(What this task involves) Print verbatim the opening line of the material and every subsequent line through the one containing "R = math.radians".
--- begin ---
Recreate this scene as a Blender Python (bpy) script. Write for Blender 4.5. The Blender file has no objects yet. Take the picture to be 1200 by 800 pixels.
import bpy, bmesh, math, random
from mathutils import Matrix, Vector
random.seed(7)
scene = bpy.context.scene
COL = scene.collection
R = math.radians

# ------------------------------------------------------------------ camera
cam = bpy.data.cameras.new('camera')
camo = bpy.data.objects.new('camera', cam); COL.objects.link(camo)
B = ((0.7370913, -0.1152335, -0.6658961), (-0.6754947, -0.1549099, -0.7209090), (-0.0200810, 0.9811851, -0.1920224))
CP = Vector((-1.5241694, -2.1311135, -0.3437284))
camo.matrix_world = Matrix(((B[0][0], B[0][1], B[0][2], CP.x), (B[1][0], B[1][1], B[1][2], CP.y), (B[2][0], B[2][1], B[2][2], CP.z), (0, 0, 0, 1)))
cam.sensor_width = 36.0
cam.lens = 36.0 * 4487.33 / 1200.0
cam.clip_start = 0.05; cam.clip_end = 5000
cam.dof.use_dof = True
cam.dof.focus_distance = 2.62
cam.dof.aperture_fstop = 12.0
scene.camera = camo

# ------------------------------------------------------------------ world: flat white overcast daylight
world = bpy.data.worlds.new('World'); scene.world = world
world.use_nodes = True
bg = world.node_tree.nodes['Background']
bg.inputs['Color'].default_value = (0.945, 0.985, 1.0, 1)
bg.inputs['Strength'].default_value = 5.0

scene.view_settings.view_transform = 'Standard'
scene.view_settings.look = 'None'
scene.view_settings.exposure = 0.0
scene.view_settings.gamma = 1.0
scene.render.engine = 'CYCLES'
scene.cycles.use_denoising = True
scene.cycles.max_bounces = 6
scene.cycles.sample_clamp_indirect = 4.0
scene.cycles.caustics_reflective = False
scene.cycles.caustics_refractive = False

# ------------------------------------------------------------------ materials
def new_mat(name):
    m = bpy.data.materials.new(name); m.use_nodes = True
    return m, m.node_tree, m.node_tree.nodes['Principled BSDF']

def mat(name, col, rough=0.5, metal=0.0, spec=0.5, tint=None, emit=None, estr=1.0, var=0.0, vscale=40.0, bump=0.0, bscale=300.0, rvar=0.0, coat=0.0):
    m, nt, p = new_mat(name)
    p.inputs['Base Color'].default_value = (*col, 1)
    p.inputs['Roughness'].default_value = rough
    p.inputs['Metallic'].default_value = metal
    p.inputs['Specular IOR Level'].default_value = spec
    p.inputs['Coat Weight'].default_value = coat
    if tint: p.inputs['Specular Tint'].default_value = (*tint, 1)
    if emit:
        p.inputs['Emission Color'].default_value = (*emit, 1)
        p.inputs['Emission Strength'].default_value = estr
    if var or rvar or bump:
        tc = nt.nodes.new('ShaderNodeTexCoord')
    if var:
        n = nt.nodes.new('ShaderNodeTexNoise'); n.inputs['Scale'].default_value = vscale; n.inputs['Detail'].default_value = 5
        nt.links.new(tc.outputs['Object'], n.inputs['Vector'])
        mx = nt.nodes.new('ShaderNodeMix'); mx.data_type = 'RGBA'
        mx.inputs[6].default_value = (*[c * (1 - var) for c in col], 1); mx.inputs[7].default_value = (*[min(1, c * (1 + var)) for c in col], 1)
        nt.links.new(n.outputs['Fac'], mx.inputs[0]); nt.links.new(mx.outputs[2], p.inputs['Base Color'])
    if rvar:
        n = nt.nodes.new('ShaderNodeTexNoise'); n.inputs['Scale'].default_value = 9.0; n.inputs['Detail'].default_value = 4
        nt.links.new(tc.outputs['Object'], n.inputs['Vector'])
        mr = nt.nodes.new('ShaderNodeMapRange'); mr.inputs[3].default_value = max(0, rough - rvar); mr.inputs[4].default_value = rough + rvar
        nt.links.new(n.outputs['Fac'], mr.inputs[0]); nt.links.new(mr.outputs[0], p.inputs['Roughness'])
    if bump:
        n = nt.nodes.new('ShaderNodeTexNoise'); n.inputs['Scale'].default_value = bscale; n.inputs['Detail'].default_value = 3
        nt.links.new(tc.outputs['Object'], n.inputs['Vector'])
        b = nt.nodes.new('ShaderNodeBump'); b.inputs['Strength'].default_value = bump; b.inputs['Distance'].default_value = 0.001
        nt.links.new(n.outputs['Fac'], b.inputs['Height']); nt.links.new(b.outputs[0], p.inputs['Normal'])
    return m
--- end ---
(Written response)
Recreate this scene as a Blender Python (bpy) script. Write for Blender 4.5. The Blender file has no objects yet. Take the picture to be 1200 by 800 pixels.
import bpy, bmesh, math, random
from mathutils import Matrix, Vector
random.seed(7)
scene = bpy.context.scene
COL = scene.collection
R = math.radians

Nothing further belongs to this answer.